2004-07-23 Thread Tamara P. Duvall
On Jul 23, 2004, at 23:54, Sue Babbs wrote:
Quick Google revealed:
Modal Fabric Modal is currently called the new wonder fabric. Made from
beech wood chips, this fabric combines the benefits of natural fiber 
and the
fantastically soft feel of modern microforms.
Etc. Many thanks, Sue; I knew *someone* on this list would know 
something about it, or else know how to find the info... :)  I've 
forwarded your message to my son, with an acerbic comment; you'd have 
thought that a techno-geek would know how to use Google...

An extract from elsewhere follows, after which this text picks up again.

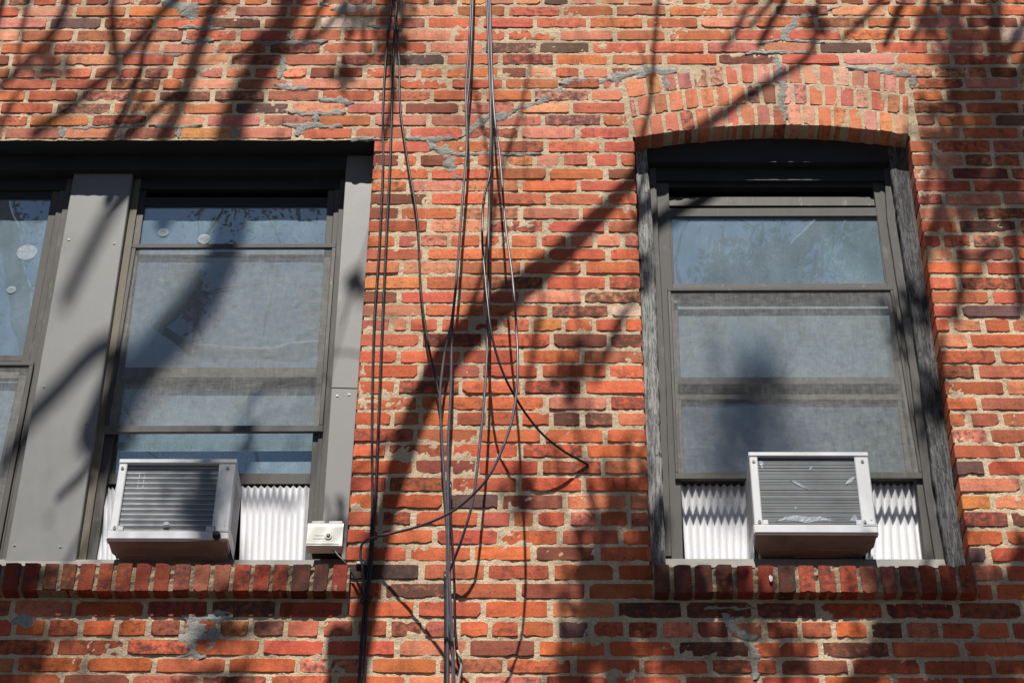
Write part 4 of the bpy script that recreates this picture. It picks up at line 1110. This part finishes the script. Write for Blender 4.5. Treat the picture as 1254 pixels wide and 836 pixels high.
# side twigs all along the shadowing branches
r3 = random.Random(77)
def side_twigs(px0, px1, py0, py1, n, s0, s1, lo, hi, down=1.0):
    for _ in range(n):
        x, y = r3.uniform(px0, px1), r3.uniform(py0, py1)
        s_ = r3.uniform(s0, s1); L = r3.uniform(lo, hi); a = r3.gauss(2.05, .45)          # mostly slanting down to the left
        dx, dy = math.cos(a) * L, math.sin(a) * L * down; k = r3.uniform(-.08, .08)
        pts = [(x - dx * .5, y - dy * .5, 0), (x - dx * .15 + k * dy * .3, y - dy * .15 - k * dx * .3, 0), (x + dx * .2 + k * dy * .3, y + dy * .2 - k * dx * .3, 0), (x + dx * .5, y + dy * .5, 0)]
        c = cast(*pts[0][:2], s_)
        q = min(NODES, key=lambda n_: (n_ - c).length)
        r0 = r3.uniform(.012, .026)
        P = [cast(px, py, s_, Y) for px, py, Y in pts]
        P = [q, (q + P[0]) / 2 + Vector((r3.uniform(-.1, .1), r3.uniform(-.1, .1), .1))] + P
        SIDE.append((P, r0))
SIDE = []
side_twigs(-60, 440, -40, 170, 9, 2.4, 3.2, 60, 170)
side_twigs(1120, 1290, -40, 360, 16, 2.6, 3.6, 60, 150)
side_twigs(1120, 1280, 640, 860, 8, 2.6, 3.4, 60, 150)
side_twigs(640, 800, 330, 800, 4, 2.8, 3.4, 60, 150)
side_twigs(780, 1150, -30, 100, 7, 2.2, 2.8, 50, 130)
side_twigs(0, 420, 720, 840, 8, 2.8, 3.4, 50, 120)
side_twigs(780, 1120, 730, 850, 7, 2.8, 3.4, 50, 120)
side_twigs(20, 330, 420, 600, 4, 2.6, 3.2, 60, 140)
sb_ = MB()
def JN(Q, p): return min(range(len(Q)), key=lambda k: (Vector(Q[k]) - p).length)
for P, r0 in SIDE:
    Q = spline([tuple(p) for p in P], .12)
    sb_.tube([Vector(p) - TO for p in Q], [min(r0 * (1 - .5 * k / len(Q)), .004 + max(0, k - JN(Q, P[2])) * .008) for k in range(len(Q))], M['bark'], 5)
tag(sb_.build('side_twigs', tree, True), kind='stuff')
# twigs that only show as reflections in the panes
for pts in ([(-.4, -7.4, 8.0), (.6, -6.8, 10.2), (1.5, -6.2, 11.4), (1.9, -6.0, 12.0), (2.0, -5.8, 12.9)], [(1.5, -6.2, 11.4), (1.75, -6.3, 11.5), (2.2, -6.4, 11.7), (2.5, -6.3, 12.3)], [(1.2, -6.4, 10.9), (1.15, -6.2, 11.8), (1.5, -6.0, 12.8)],
            [(-.42, -7.4, 7.2), (-1.8, -6.8, 9.0), (-3.0, -6.4, 10.2), (-3.9, -6.0, 11.0), (-4.6, -5.8, 12.4)], [(-3.0, -6.4, 10.2), (-3.4, -6.2, 11.2), (-3.5, -6.0, 12.3)], [(-1.8, -6.8, 9.0), (-2.2, -6.6, 10.6), (-2.1, -6.4, 12.0), (-2.5, -6.2, 13.0)], [(-2.2, -6.6, 10.6), (-2.7, -6.5, 11.4), (-2.8, -6.4, 12.8)]):
    limb([Vector(p) for p in pts], .018, .005); NODES.extend(Vector(p) for p in pts[2:])
CL = [(1178, 35, .11, 3.4, 0), (1182, 95, .11, 3.4, 0), (1225, 130, .15, 3.6, 0), (1160, 170, .12, 3.3, 0), (1238, 178, .13, 3.5, 0), (1182, 232, .11, 3.4, 0), (1140, 25, .05, 3.2, 0), (1245, 250, .09, 3.4, 0), (1160, 285, .07, 3.3, 0),
      (482, 15, .08, 2.8, 0), (440, 24, .07, 2.8, 0), (478, 62, .06, 2.6, 0), (770, 615, .11, 3.0, 0), (782, 725, .12, 3.0, 0), (750, 690, .11, 3, 0), (742, 780, .12, 3, 0), (838, 775, .12, 3.2, 0), (868, 820, .12, 3.2, 0), (1150, 800, .14, 3.4, 0), (1205, 748, .11, 3.4, 0), (1236, 820, .15, 3.4, 0), (640, 600, .06, 3, 0), (700, 470, .06, 3, 0), (722, 700, .07, 3, 0), (1105, 775, .14, 3.4, 0), (1222, 770, .14, 3.4, 0), (18, 715, .09, 3.2, 0), (12, 792, .13, 3.2, 0),
      (905, 748, .06, 2.8, 0), (960, 800, .08, 3, 0), (700, 832, .08, 3, 0), (60, 78, .07, 3.4, 0), (912, 515, .16, 6.5, .12), (932, 445, .09, 6.5, .12), (1105, 385, .07, 3, .1), (1142, 490, .07, 3, .08), (438, 352, .05, 4.2, .09), (412, 645, .05, 2.8, .09), (790, 335, .05, 2.6, .08),
      (252, 610, .11, 5.0, 0), (1000, 30, .05, 2.6, 0), (715, 440, .05, 2.8, 0), (420, 90, .05, 2.8, 0)]
vs = []; fs = []; r2 = random.Random(21)
def leaf(p, sz):
    u = Vector((r2.gauss(0, 1), r2.gauss(0, 1), r2.gauss(0, 1))).normalized(); v = u.orthogonal().normalized(); w = u.cross(v) * .15
    o = len(vs); vs.extend([p - u * sz, p + v * sz * .45 + w * sz, p + u * sz, p - v * sz * .45 + w * sz]); fs.append((o, o + 1, o + 2, o + 3))
bt = MB()
for px, py, rad, s_, Y in CL:
    c = cast(px, py, s_, Y)
    for k in range(int(150 * (rad / .1) ** 2)):
        g = Vector((r2.gauss(0, .5), r2.gauss(0, .5), r2.gauss(0, .5))) * rad
        leaf(c + g - TO, r2.uniform(.016, .034))
    q = min(NODES, key=lambda n_: (n_ - c).length); md = (q + c) / 2 + Vector((0, 0, -.08))
    P = spline([tuple(q - TO), tuple(md - TO), tuple(c - TO)], .2); bt.tube([Vector(p) for p in P], [.006 - .003 * i / len(P) for i in range(len(P))], M['bark'], 4)
for c in [Vector(p) for p in ((-3.1, -3.2, 9.4), (-3.5, -3.4, 9.9), (-2.8, -3.0, 9.7), (-1.55, -3.0, 9.5), (-1.75, -3.1, 9.55), (-3.9, -6.0, 11.2), (-2.5, -6.2, 12.8), (2.0, -5.8, 12.8))]:
    for k in range(150): leaf(c + Vector((r2.gauss(0, .18), r2.gauss(0, .18), r2.gauss(0, .15))) - TO, r2.uniform(.012, .028))
    q = min(NODES, key=lambda n_: (n_ - c).length); P = spline([tuple(q - TO), tuple((q + c) / 2 + Vector((0, 0, .1)) - TO), tuple(c - TO)], .2); bt.tube([Vector(p) for p in P], .006, M['bark'], 4)
tag(bt.build('twigs', tree), kind='stuff')
b = MB(); b.add(vs, fs, M['bud']); tag(b.build('leaves', tree), kind='stuff')
# a leafy tree further off, seen only in the window glass
def leafy(name, label, base, h, cr, nleaf, seed, mats, zlo=.35, zhi=.75):
    r2 = random.Random(seed); t = thing(name, label, 'tree', base)
    b = MB(); tp = [(0, 0, -.14), (.05, 0, h * .2), (.1, .05, h * .45), (.05, .1, h * .8)]
    P = spline(tp, .5); b.tube(P, [.22 * (1 - .75 * i / len(P)) for i in range(len(P))], M['bark'], 9); b.build('trunk', t, True)
    ends = []
    for k in range(16):
        a = r2.uniform(0, 6.28); z0 = h * r2.uniform(zlo, zhi); e = Vector((math.cos(a) * cr * r2.uniform(.4, .95), math.sin(a) * cr * r2.uniform(.4, .95), min(h, z0 + h * r2.uniform(.08, .3))))
        b = MB(); P = spline([(.07, .05, z0), tuple(e * .5 + Vector((0, 0, z0 * .5 + .2))), tuple(e)], .5); b.tube(P, [.06 * (1 - .8 * i / len(P)) for i in range(len(P))], M['bark'], 6); b.build('branch', t, True); ends.append(e)
    vs = []; fs = []; b = MB()
    for k in range(nleaf):
        e = ends[r2.randrange(16)]
        g = Vector((r2.gauss(0, .55), r2.gauss(0, .55), r2.gauss(0, .5)))
        f = r2.uniform(.6, 1.05); p = Vector((e.x * f, e.y * f, e.z - (1 - f) * 1.5)) + g; s = r2.uniform(.04, .085)
        u = Vector((r2.gauss(0, 1), r2.gauss(0, 1), r2.gauss(0, 1))).normalized(); v = u.orthogonal().normalized()
        o = len(vs); vs += [p - u * s, p + v * s * .5, p + u * s, p - v * s * .5]; fs.append((o, o + 1, o + 2, o + 3))
    b.add(vs, fs, M[mats]); tag(b.build('foliage', t), kind='stuff')
leafy('leafy_tree', 'tall leafy green tree reflected in the arched window', (5.7, -15.5, 0), 20.2, 1.9, 20000, 3, 'leaf', .68, .9)
leafy('leafy_tree', 'lower leafy tree across the street, behind the bare street tree', (-.8, -17.5, 0), 14.0, 3.6, 7000, 4, 'leaf')
leafy('leafy_tree', 'leafy tree across the street, left of the bare street tree', (-8.0, -16.5, 0), 16.0, 3.8, 7000, 5, 'leaf')
leafy('leafy_tree', 'broad leafy tree across the street at the far right', (12.5, -16.0, 0), 15.0, 4.0, 7000, 6, 'leaf')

He was right, though, in one respect: it does sound like a version of 
rayon, except that it's made from a *specific* tree (for all I know, 
beech might have been used in rayon sometimes, also). And, since my 
body refuses to react to rayon (and, I'm guessing, to modal) the same 
way it does to wool, linen, cotton and silk (ie without any ill 
effects), then, to me, it's still synthetic, not natural at all... :)

---
Tamara P Duvall http://lorien.emufarm.org/~tpd
Lexington, Virginia, USA (Formerly of Warsaw, Poland)
  Healthy US through The No-CARB Diet:
no C-heney, no A-shcroft, no R-umsfeld, no B-ush.